Symbolism, Imagery, Allegory
Shin is never without his sketchbook (1.43). At first he uses it for thorough notes about newfound gastropods and their habitats; and then later he uses it to quantify God (4.84), write the sacred Chutengodian scripture, and draw pages upon pages of towers.
Jason and Shin's friendship originally solidified the summer they collaborated on a comic book. "It was about a bunch of guys fighting aliens on a planet where all the buildings were intelligent" (1.45). So these two came together around making up a world. And a religion is kind of like a world insofar as religion is a way of interpreting the world. This—combined with the intelligent buildings—makes an interesting forerunner to the personification and deification of the water tower.
The drawings reflect things about the drawers (as in artists, not things you put your clothes in) too. As a big-picture guy, Jason's drawings "were always full of drama and action," whereas methodical and scientific "Shin was into the details" (1.45). Kinda like how Jason starts the CTG as a gag without considering any details, while Shin focuses in to the point of obsession.
And through the guys' drawings, we see how they see others. Jason draws a scantily clad Magda (24.1), and when Shin draws Jason's personified tower "the drawing is larger than any of the others, filling the page from edge to edge" (30.67).

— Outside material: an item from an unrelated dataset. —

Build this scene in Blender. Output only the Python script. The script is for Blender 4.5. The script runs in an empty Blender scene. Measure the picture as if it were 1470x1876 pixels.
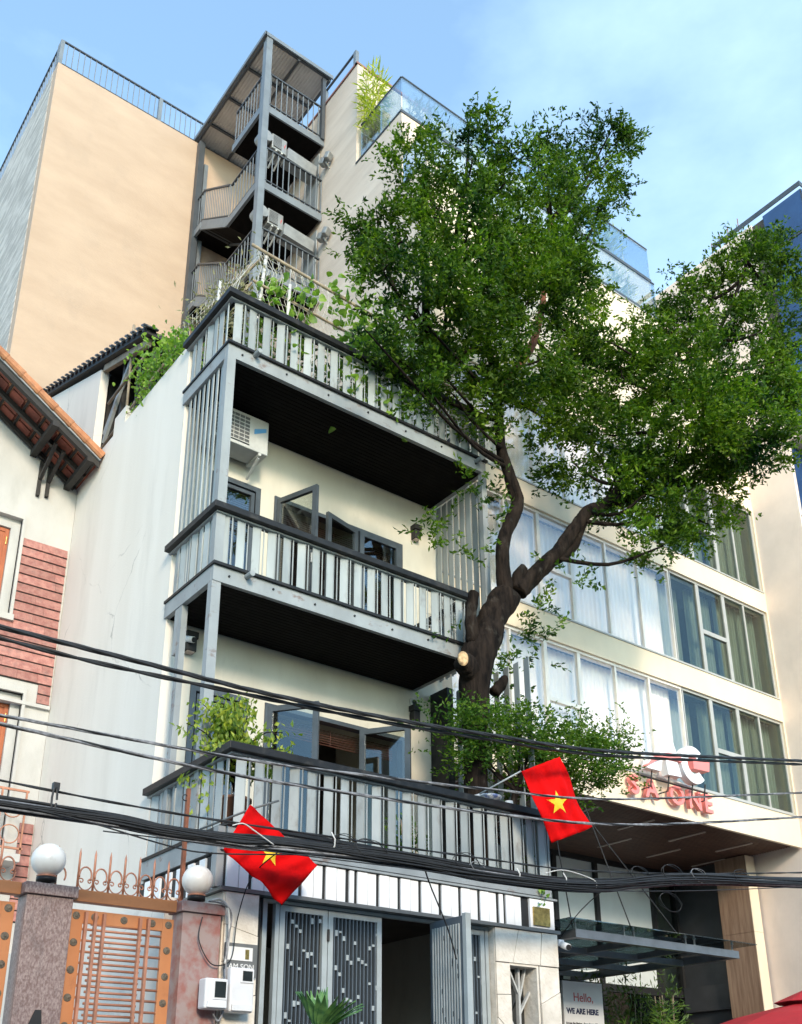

So we know Jason has the hots for Magda, and we also understand that for Shin the tower is more important to him than most other things.
To an extent Jason's and Shin's drawings are secret, particularly from their parents. It doesn't go so well when Jason's dad finds his drawing of Bustella, and he hides the sketch of Magda; and Shin's CTG writing and drawing grows alarmingly obsessive. In some sense the sketchbook's contents are subversive—especially when Jason reworks the midnight mass with a more desired outcome (24.1)—but that's often the case of texts associated with religions.